On the way home, I got away quickly. Great I thought, in bed for midnight. Oh how times change. Even 10 years ago, it would have been I'm buzzing, where can I go onto? And Oh how I wish I hadn't thought it. Why don't I learn. At 11.10 I was at the second Lichfield turn-off. At that time of night, I am 10 minutes from home. Instead I got in to bed at 12.20. The A38 was shut for about 7 miles for road works. Had they got evry road worker in the country working on it? But in true disorganised fashion, we were diverted at the last moment. If I had been warned on the Matrix lights in Birmingham or even on the A38, I could have gone a different way and been 5-10 minutes later not 50. Still we know that Matrix lights always tell us to watch out for fog on blazing sunshine don't they?
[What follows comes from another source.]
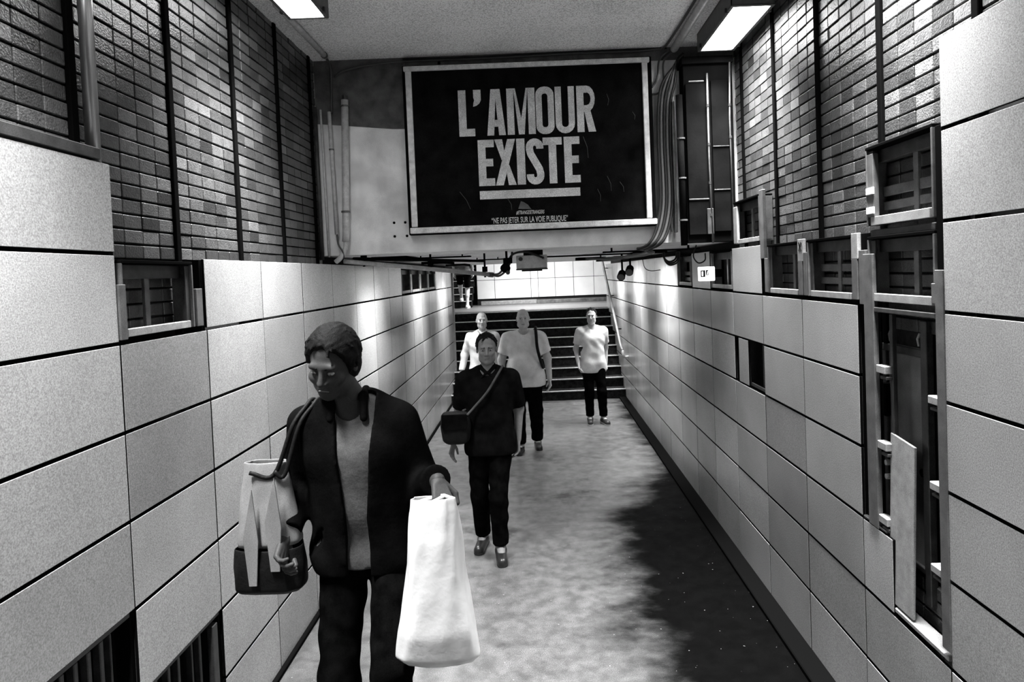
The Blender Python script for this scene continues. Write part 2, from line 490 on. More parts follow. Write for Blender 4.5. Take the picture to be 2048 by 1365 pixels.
def open_frame(wall, side, y0, y1, z0, z1, slats=(), mull=0.5, sill=0.032, jamb_front=0.045, head_dark=True):
    """An empty panel bay: steel angle frame standing between brick face and panel face."""
    left = side == 'left'; s = -1 if left else 1
    xp, xb = (XL, BL) if left else (XR, BR)
    def bx(a, b, ya, yb, za, zb, name, mt, par, bev=0.002):
        return MB().box(min(a, b), max(a, b), ya, yb, za, zb).build(name, mt, par, bevel=bev)
    fr = bx(xp+s*0.002, xp+s*0.028, y0+0.03, y1-0.035, z0, z0+sill, 'open_frame', m_steel_pale, wall)   # bright lower bar
    bx(xp+s*0.03, xb-s*0.01, y0, y1, z0+0.004, z0+0.012, 'sill_plate', m_steel_dark, fr)
    bx(xp, xb-s*0.004, y0, y1, z1-0.014, z1, 'head_plate', m_black if head_dark else m_steel_dark, fr)
    bx(xp+s*0.05, xb-s*0.012, y0+0.02, y1-0.02, z1-0.075, z1-0.016, 'head_rail', m_steel_dark, fr)
    for (ya, yb) in ((y0, y0+0.012), (y1-0.012, y1)):
        bx(xp, xb-s*0.004, ya, yb, z0, z1-0.014, 'jamb', m_steel, fr)
    bx(xp+s*0.012, xp+s*0.02, y1-0.05, y1-0.012, z0+0.03, z1-0.02, 'jamb_flange', m_steel_dark, fr)
    ym = y0 + (y1-y0)*mull
    bx(xp+s*0.06, xp+s*0.075, ym-0.018, ym+0.018, z0+0.012, z1-0.02, 'mullion', m_steel, fr)
    for (za, zb) in slats:
        bx(xp+s*0.066, xp+s*0.082, y0+0.02, y1-0.03, za, zb, 'slat', m_steel, fr)
    return fr

# left wall: one large open bay and four small ones far along
f0 = open_frame(wl, 'left', yl(0)+0.03, yl(1)-0.11, zrow(0)+0.02, zrow(-1)-0.022)
MB().box(XL-0.012, XL+0.004, yl(0)+0.004, yl(0)+0.05, zrow(0)+0.012, zrow(-1)-0.12).build('post', m_steel, f0, bevel=0.002)
MB().box(XL-0.012, XL+0.004, yl(1)-0.095, yl(1)-0.035, zrow(0)+0.02, zrow(-1)-0.15).build('post', m_steel, f0, bevel=0.002)
for c in (8, 9, 10, 11):
    fq = open_frame(wl, 'left', yl(c)+0.02, yl(c+1)-0.03, zrow(0)+0.02, zrow(-1)-0.02)
    MB().box(XL-0.012, XL+0.004, yl(c+1)-0.12, yl(c+1)-0.03, zrow(0)+0.02, zrow(-1)-0.09).build('post', m_steel_pale, fq, bevel=0.002)
# steel edge on top of the near left panels and the pale vertical tube beside the first rail
MB().box(XL-0.06, XL+0.004, 0.4, yl(0)-0.06, zrow(-2)+0.002, zrow(-2)+0.045).build('top_rail', m_steel_dark, wl, bevel=0.003)
tag(MB().tube([(BL+0.035, 2.655, zrow(-2)+0.0), (BL+0.035, 2.655, ZC)], 0.026, 14).build('steel_tube', m_chrome, smooth=True),
    'shiny vertical steel tube on the bricks above the near left panels', 'pipe')
# vents at the foot of the left wall
def vent(y0, y1, zt, zb, bars, nm_label):
    e = MB().box(XL-0.030, XL-0.012, y0, y1, zt-0.02, zt).build('vent_grille', m_steel_dark, wl, bevel=0.002)
    MB().box(XL-0.09, XL-0.075, y0, y1, zb, zt).build('back_plate', m_black, e)
    for (ya, wd, dx) in bars:
        MB().box(XL-0.06-dx, XL-0.03-dx, ya, ya+wd, zb, zt-0.035).build('bar', m_steel_dark, e, bevel=0.003)
vent(yl(-1), yl(0)-0.02, zrow(3), 0.55, [(2.33, 0.022, 0), (2.40, 0.022, 0), (2.47, 0.022, 0), (2.53, 0.010, 0), (2.19, 0.022, 0), (2.26, 0.022, 0)], '')
vent(yl(0)+0.02, yl(1)-0.01, zrow(4), 0.05, [(3.245, 0.05, -0.03), (3.17, 0.02, 0), (3.10, 0.012, 0), (2.98, 0.02, 0), (2.9, 0.02, 0), (2.8, 0.02, 0)], '')

# right wall: open bays
MET = m_steel
def post(wall, y0, y1, z0, z1, m=None, x0=-0.002, x1=0.018, name='post'):
    return MB().box(XR+x0, XR+x1, y0, y1, z0, z1).build(name, m or m_steel, wall, bevel=0.002)
f1 = open_frame(wr, 'right', 3.37, 3.93, zrow(0)+0.018, zrow(-1)-0.01, slats=[(2.225, 2.262), (2.295, 2.335)])
post(f1, 3.315, 3.375, zrow(0)+0.02, zrow(-1)-0.13); post(f1, 3.31, 3.375, zrow(-1)-0.13, zrow(-1)-0.005, m_steel_pale)
post(f1, 3.935, 3.985, zrow(0)+0.02, zrow(-1)-0.08); post(f1, 3.235, 3.30, zrow(0)-0.0, zrow(-1)-0.09, m_steel)
f2 = open_frame(wr, 'right', 4.06, 4.60, zrow(0)+0.018, zrow(-1)-0.01, mull=0.42)
post(f2, 4.0, 4.06, zrow(0)+0.02, zrow(-1)-0.13); xp_ = post(f2, 3.985, 4.065, zrow(-1)-0.13, zrow(-1)-0.0, m_steel_pale)
xm = MB()
for sgn in (-1, 1):
    c0 = Vector((XR-0.0035, 4.025, zrow(-1)-0.045)); d = Vector((0, 0.019*sgn, 0.026)); n = Vector((0, 0.007, -0.004*sgn))
    b = len(xm.v)
    xm.v += [tuple(c0-d-n), tuple(c0-d+n), tuple(c0+d+n), tuple(c0+d-n)]; xm.v += [(x+0.004, y, z) for x, y, z in xm.v[b:b+4]]
    xm.f += [(b, b+1, b+2, b+3), (b+4, b+7, b+6, b+5), (b, b+4, b+5, b+1), (b+2, b+6, b+7, b+3), (b+1, b+5, b+6, b+2), (b, b+3, b+7, b+4)]
xm.build('painted_cross', m_ink, f2)
post(f2, 4.60, 4.66, zrow(0)+0.02, zrow(-1)-0.1); 
f3 = open_frame(wr, 'right', 4.745, 5.36, zrow(-1)+0.025, zrow(-2)-0.0, mull=0.55)
post(f3, 4.655, 4.735, zrow(-1)-0.10, zrow(-2)+0.02, m_steel); post(f3, 5.26, 5.355, zrow(-1)+0.03, zrow(-2)-0.04, m_steel_pale)
f4 = open_frame(wr, 'right', yr(4)+0.03, yr(5)-0.03, zrow(0)+0.02, zrow(-1)-0.01)
f5 = open_frame(wr, 'right', yr(6)+0.03, yr(7)-0.03, zrow(0)+0.02, zrow(-1)-0.01, slats=[(2.2, 2.235), (2.26, 2.3)])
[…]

The road through Lichfield had also undergone recent repair. Well if that is what you call throwing gravel on potholes, in the hope that the traffic will seal it, are roadworks. Perfect. I have to drive behind all the freight traffic on its way to Tescopolis at Fradley. I had 'Incontinence Radio' on, listening to the self-styled 'King of Music Pete Waterman's idea of Music. The genius who took the edgi-ness from Bananarama. (No I am not joking. Sing with Terry Hall and Fun Boy Three and London School of Fashion. to 'Venus' in 5 years). No wonder my musical taste in the 80's became weird and wonderful - remember Half man, Half Biscuit, Frank Chickens, Frank Sidebottom and Jesus and Mary Chain?

I could stand the tic-tacking of the gravel hitting my paintwork no longer and took a short cut at Curborough to re-join the A38 and guess what? That junction was shut as well. I was then stuck behind freight lorries who couldn't pass each other without slowing down to a crawl because of the narrowness of the road. After station switching, I gave up on Waterman's S(H)it Factory and in the darkness tried to find Jake Bugg to save my sanity.  Aaah, that's better, open countryside, clear roads and Jake Bugg - my bed awaits one more sleep before the Lions tour starts (tv only at this stage).

Music today just had to be 'Oliver's Army' - probably Elvis's biggest commercial hit, and as the British and Irish Lions return to two former colonies of the Empire wearing the red of the British soldier's tunic, a song about expanding imperialism. If I still have readers at this point, apologies if 'my mind goes sleepwalking, while I'm putting the world to rights' in this blog. Also apologies to my son for his middle name, (Oliver). It could have been so much worse. I could have liked Elton John and then it would have been Nikita (how the hell do you spell that?